Q - Vous le savez peut-être, Clément Beaune, nous nous intéressons beaucoup ici à TV5 Monde à la langue française. Un sujet a retenu notre attention : une résolution adoptée il y a peu par quelques députés en France, un texte qui demande que le français devienne l'unique langue de travail de l'Union européenne. C'était après le Brexit, le départ officiel du Royaume-Uni en début d'année. Est-ce que vous êtes d'accord avec cette proposition ? Est-ce que c'est un combat également que vous menez ?

R - Oui, alors pas que le français soit l'unique langue de travail parce que si on veut défendre la diversité linguistique, parce que c'est ça le combat, et la richesse culturelle et la francophonie bien sûr, ce n'est pas en s'aliénant tous les autres Etats européens qu'on va y arriver ! Mais en revanche, il y a une domination de moins en moins partagée de l'anglais qui est très problématique, parce que les citoyens européens ont parlé de dépossession ; si les informations qu'ils entendent ou les documents qu'ils peuvent parfois lire ou que les journalistes peuvent lire pour eux, sont tous en anglais, on a un problème.

Q - Aujourd'hui 1% de la population européenne a pour langue maternelle l'anglais, depuis le départ du Royaume-Uni...

R - Exactement. Ne soyons pas naïfs, l'anglais est devenu à nouveau une langue internationale et dans les couloirs, je le vis aussi, quand je m'adresse à un de mes collègues, souvent on parle en anglais. Donc, c'est un travail de fond. Ça veut dire développer l'apprentissage du français dans nos instituts français, on a parfois désinvesti dans l'enseignement de notre langue dans les pays européens. Ça veut dire poser des règles aussi parce qu'il faut être ferme sur ses points, à la Commission européenne.

On a par exemple une proposition récente, intéressante d'un rapport qui a été remis à Jean-Baptiste Lemoyne et à moi-même sur la francophonie et la diversité linguistique qui est de dire : il faudra un maximum pour les documents européens dans une seule langue, que tous ne soient pas produits systématiquement en anglais. C'est par cette initiative défensive et offensive, donner envie d'apprendre le français, nous-mêmes nous astreindre à faire parler français, à parler français un peu plus, qu'on va y arriver. C'est difficile comme combat, mais c'est un combat pour la francophonie et la diversité linguistique, j'insiste.

Q - Très rapidement, on fait souvent le reproche à la France et aux Français d'être arrogants, de savoir mieux que tout le monde ce qu'il faut faire ; on vous a remis un rapport, cette semaine disant qu'il fallait pour cette présidence française être plus humble. Est-ce que vous allez suivre ce conseil ?

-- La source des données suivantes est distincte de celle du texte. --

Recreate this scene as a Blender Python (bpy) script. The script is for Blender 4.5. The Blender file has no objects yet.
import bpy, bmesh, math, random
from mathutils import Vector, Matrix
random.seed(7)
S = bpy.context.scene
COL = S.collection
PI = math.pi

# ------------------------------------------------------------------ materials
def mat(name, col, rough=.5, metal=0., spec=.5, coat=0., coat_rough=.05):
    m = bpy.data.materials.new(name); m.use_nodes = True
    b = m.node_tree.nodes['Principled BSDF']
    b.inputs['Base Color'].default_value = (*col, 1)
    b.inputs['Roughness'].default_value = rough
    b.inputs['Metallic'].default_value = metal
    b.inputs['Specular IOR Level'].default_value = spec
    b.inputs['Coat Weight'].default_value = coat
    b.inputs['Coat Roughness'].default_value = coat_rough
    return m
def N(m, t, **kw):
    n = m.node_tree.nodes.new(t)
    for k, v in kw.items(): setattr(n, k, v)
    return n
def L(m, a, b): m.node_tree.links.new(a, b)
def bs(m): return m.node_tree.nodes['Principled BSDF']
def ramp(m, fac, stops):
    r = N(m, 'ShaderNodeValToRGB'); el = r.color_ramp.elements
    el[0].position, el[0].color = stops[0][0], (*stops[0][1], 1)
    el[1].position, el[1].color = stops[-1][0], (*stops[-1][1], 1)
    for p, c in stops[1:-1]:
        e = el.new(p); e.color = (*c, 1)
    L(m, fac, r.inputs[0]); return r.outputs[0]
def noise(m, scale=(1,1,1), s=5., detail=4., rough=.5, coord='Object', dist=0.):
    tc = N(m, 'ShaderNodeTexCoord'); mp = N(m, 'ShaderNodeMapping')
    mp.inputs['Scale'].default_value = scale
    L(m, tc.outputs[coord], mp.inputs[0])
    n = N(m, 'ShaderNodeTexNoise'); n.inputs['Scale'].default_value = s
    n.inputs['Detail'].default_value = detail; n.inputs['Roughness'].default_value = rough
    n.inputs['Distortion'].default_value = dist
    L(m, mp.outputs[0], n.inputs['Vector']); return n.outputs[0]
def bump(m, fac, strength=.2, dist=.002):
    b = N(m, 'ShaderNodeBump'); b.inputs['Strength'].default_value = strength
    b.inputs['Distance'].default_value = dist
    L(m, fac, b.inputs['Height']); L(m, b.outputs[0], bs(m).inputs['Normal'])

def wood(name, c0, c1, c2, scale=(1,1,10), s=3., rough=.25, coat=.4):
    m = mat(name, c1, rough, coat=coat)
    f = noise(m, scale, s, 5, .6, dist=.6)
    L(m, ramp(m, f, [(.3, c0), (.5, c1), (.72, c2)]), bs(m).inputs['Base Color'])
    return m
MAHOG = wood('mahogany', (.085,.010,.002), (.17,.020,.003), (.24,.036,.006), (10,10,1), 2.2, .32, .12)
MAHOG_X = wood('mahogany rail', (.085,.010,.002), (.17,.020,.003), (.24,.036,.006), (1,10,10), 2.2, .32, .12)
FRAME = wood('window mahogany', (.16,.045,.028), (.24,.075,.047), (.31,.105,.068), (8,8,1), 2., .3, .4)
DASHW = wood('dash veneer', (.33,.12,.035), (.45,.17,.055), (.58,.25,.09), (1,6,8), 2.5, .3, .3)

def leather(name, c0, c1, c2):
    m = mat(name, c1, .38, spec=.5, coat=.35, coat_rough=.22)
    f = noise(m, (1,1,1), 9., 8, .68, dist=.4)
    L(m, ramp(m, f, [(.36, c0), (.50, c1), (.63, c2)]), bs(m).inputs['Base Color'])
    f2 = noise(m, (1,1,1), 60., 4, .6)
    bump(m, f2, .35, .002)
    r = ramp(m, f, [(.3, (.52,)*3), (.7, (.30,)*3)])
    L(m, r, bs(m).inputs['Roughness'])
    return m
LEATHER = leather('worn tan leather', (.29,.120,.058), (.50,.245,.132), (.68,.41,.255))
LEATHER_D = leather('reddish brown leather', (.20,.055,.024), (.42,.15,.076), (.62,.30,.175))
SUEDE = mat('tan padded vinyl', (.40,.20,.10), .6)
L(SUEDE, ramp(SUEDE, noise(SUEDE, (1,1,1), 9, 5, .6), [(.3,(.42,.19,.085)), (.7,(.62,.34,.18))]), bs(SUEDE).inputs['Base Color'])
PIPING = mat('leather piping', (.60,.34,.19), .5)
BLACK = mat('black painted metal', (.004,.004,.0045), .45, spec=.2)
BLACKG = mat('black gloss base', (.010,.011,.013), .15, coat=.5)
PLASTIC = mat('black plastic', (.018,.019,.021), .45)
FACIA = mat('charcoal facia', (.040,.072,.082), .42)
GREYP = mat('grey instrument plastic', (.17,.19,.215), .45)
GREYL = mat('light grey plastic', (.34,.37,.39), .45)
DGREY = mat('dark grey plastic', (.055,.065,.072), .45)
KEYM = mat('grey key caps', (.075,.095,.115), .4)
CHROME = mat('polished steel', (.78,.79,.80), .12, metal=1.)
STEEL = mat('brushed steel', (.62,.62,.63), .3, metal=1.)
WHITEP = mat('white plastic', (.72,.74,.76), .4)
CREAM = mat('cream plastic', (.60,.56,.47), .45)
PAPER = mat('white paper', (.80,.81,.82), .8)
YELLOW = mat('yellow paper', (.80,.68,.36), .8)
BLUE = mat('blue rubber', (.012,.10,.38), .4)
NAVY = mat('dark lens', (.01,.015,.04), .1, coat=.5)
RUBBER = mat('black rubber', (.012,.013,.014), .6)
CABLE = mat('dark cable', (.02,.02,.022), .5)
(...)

R - Oui, ça nous arrive parfois à nous Français, collectivement, d'avoir cette image qui est parfois peut-être la réalité ; je ne dis pas que tout a changé mais quand même : depuis 2017, dans les relations bilatérales, dans les déplacements à l'étranger, moi, je suis allé dans tous les pays de l'Union européenne, il m'en reste un à visiter en 15 mois de ministère ; le Président de la République aura visité bientôt tous les pays de l'Union européenne...

Q - Il va aller en Hongrie ?

R - C'est une possibilité ; c'est le dernier pays qu'il reste à visiter. Il a déjà visité 25 pays sur les 26 autres que la France ; ça n'avait jamais été fait. Moi, j'ai été surpris, pour prendre un exemple très concret de perception d'arrogance : quand le Président de la République, je l'accompagnais, est allé au Danemark en visite d'Etat, en 2018, le Danemark, ce n'est pas l'autre bout du monde -, il n'y avait pas eu de visite d'Etat d'un président français depuis 1982. On parle d'un pays qui est à deux heures d'avion, qui est dans l'Union européenne depuis les années 70 ! Donc, vous voyez, parfois, on n'a aussi pas donné le meilleur de nous-mêmes pour écouter, proposer, créer des compromis, il faut l'assumer, et essayer - cette présidence en sera l'occasion - de fédérer, de réunir.